The last night we were there, Friday night, it went as normal until 3am when Boyfriend, Cousin 1 and I were playing the drinking game to The Princess Bride. (Rules later.) It was around 3am that Cousin 2 came back from the other condo, drunk as a skunk and loud. Cousin 2 has been to Iraq as a soldier. This has resulted, as can be expected, some crazy-pants trouble, aka PTSD, which is Legit. War, PTSD, makes sense. What didn't make sense was how much he channeled Miss Crazy-Pants. You have to understand that it was 3am, we were all under various influences. This just made me that much more unprepared to deal with the SUDDEN INFLUX OF CRAZY in the condo. Cousin 2 made with the repetitive over-share, telling us exactly why he was so messed up because of a certain horrible thing that happened in the War. Then it was with the questions. That's the most horrible part of Miss Crazy-Pants type of crazy, because no matter what you say, it's not right. You can't dodge, they're insistent. Even when you say exactly what he/she wants to hear, it's not enough. The crazy train keeps rolling. Even if you repeat what they want to hear. I tried to dodge. Mistake! Sitting next to Boyfriend, I ended up cowering against him because Cousin 2 was leaning over me, invading my personal space (which is actually somewhat hard to do) and loudly asking me his questions. Far, far too much for my substance-addled brain and emotions to handle. Cousin 1 got him to back off by distracting him and I fled so fast to Boyfriend's and my room. Then Cousins 1 and 2 (brothers) stayed up until 5am talking, wrestling, boxing? and generally being loud.

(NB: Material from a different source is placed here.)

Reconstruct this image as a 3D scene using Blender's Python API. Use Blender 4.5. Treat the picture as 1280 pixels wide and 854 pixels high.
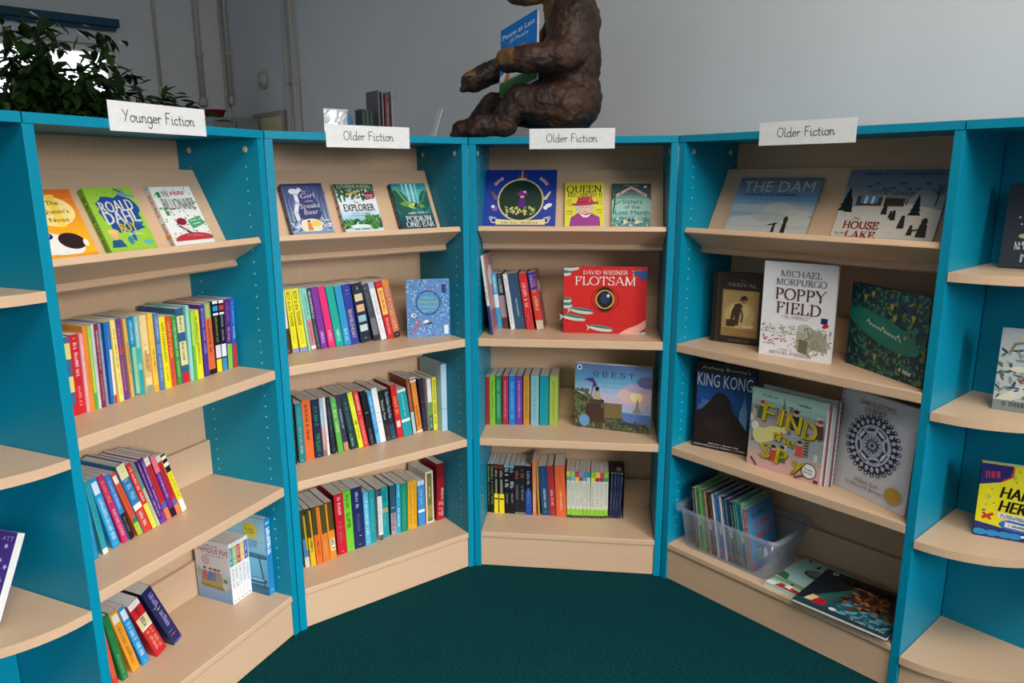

So my real question is not wtf is wrong with Cousin 2 - because it's easy to infer PTSD - but more... wtf is wrong with Dad's girlfriend that she acts like someone with PTSD??

Aside from that one night of Mister Crazy-Pants I had a lovely time hanging out with Boyfriend's family and eating delicious food. I'd go back again even risking a little crazy.